After about 8 emails to Tesla, which were effectively ignored, asking for a solution to the fact that LED lights on trailers don't illuminate in tow mode, Tesla have telephoned me & advised they have no solution. This means you cannot tow trailers with LED lights. Pathetic, as all trailers manufactured now have LED lights, which effectively means Model X cannot tow trailers
I have no help, but I do have a trailer with LED lights and am considering an X............... Subscribed
Help me out @ohmman. I have LED tail lights in my 23ft Airstream. I have towed them with a friends X with no problem. Am I missing something. Is the OP in the US? Brand of trailer?
Something is not adding up.
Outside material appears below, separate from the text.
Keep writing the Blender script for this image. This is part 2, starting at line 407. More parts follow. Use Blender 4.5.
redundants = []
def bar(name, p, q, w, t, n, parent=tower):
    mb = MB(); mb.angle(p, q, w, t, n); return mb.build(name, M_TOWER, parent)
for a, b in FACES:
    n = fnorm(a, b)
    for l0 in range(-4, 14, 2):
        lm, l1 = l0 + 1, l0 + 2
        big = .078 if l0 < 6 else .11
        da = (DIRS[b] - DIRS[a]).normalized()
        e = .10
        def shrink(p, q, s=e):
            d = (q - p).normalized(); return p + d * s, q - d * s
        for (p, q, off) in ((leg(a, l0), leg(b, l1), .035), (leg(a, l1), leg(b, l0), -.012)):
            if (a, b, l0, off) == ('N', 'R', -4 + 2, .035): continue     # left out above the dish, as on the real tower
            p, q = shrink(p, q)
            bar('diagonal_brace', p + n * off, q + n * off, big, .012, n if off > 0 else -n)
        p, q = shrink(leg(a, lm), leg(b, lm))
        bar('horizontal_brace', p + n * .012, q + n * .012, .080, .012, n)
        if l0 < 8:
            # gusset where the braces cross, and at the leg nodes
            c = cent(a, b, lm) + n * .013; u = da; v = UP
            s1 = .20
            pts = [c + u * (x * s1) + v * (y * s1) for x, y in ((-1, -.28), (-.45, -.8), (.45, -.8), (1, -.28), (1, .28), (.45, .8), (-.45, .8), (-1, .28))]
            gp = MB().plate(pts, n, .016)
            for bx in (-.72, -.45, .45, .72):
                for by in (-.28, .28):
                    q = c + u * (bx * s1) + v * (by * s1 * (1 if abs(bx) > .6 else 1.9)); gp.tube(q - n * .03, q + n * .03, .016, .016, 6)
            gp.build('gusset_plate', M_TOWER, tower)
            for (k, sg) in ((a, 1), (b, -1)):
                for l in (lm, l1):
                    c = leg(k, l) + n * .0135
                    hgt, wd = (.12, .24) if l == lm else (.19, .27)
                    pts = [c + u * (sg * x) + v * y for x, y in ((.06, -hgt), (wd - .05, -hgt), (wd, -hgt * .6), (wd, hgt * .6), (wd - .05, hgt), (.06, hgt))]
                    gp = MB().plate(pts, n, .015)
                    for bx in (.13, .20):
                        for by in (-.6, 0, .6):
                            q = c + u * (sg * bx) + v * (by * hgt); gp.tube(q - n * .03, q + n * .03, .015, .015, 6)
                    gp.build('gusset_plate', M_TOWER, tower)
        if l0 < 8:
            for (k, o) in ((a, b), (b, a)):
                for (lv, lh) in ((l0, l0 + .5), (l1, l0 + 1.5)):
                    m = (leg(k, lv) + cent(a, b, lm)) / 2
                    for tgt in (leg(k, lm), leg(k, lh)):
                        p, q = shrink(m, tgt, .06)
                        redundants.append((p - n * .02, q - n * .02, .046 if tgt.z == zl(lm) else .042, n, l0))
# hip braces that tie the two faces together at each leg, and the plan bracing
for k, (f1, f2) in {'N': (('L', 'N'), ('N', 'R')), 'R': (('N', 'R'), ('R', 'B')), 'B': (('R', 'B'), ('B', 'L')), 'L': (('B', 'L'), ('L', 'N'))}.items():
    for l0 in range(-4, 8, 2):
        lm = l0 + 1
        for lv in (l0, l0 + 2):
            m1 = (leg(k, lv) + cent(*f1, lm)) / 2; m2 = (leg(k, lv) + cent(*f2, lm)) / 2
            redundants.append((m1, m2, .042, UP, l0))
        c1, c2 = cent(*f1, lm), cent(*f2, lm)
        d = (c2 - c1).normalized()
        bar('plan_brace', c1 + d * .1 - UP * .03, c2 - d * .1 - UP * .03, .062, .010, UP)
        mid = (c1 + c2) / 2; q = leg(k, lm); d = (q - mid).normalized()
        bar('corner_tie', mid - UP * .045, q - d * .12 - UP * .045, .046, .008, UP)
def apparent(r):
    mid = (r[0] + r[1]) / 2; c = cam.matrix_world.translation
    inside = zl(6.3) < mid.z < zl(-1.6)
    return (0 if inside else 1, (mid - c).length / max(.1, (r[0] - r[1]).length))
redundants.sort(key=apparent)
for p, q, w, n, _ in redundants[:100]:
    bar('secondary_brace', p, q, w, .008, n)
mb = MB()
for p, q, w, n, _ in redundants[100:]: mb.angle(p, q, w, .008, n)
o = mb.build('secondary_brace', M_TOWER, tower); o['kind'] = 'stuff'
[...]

Lots of people are towing with S/3/X.I tow also and had to add a trailer wiring kit that works for all style bulbs for my S. You were given wrong advice...
Doing an internet search shows this to be a common issue with more recently manufactured SUVs (not just Tesla) - the have a 'light blown' signal & because LEDs draw such low power the canbus 'thinks' the light is blown That is how I understand it
Correct. But a multimeter applied to the pin of the electrical trailer plug (from the X) shows that a electrical signal is being sent (eg: left hand indicator is activated)
you just need to add a few power resistors between the ground and light outputs. or across the leds... not a great solution but one.
There is a work-around for this. Hard wire a trailer harness with brake light off of the third brake light and turn signls pulled from the front fenders. It's a pain but it works. Or this
Didn't check - it was at the trailer retailer at the time, a week go Maybe the Model X trailer plug is faulty - but I have been towing a trailer with incandescent lights no problem for the last 5 days
Just spoke to another trailer retailer & they said they have to change the LED lights over to multivolt lights, to solve the problem
Do you think you can handle plugging this in? https://www.amazon.com/57003-7-Way-Blade-Electrical-Adapter/dp/B00AFVOF3M This is just one of many ways to solve it. This just adds load resistors to trick it. We are in transition. It’s a well known problem. Model X was designed for the most common trailers 3-4 years ago. Things are changing. There are simple work arounds. Issues happen if you use LED blinker bulbs, cars won’t see the proper load and miss behave. So you add a load resistor to simulate the old load. No big deal.
I have a Curt 57003 adapter that will allow LED lights to work with older Model X vehicles. Newer Model Xs do not need this adapter, according to reports in the forum. I don't know the cutoff, but if you're having trouble, this is probably the adapter that you need, @Nuclear Fusion. Edit -- cross posted with @mswlogo who has the correct answer above.
Incandescent lights don’t care about polarity. but they do make resistive loads for led replacements. My truck needed it When I replaced my tail lights for it to work correctly.
All it needs is a minimum load. Your trailer might have other loads. The Main lights might be LED and maybe side markers are still incandescent. Or your trailer might have the forethought to have a built in resistor to minimize customer issues.
In our prior Touareg, I had to use a trailer plug adapter with some resistors in it to make the trailer control module happy. IIRC I got it on Amazon.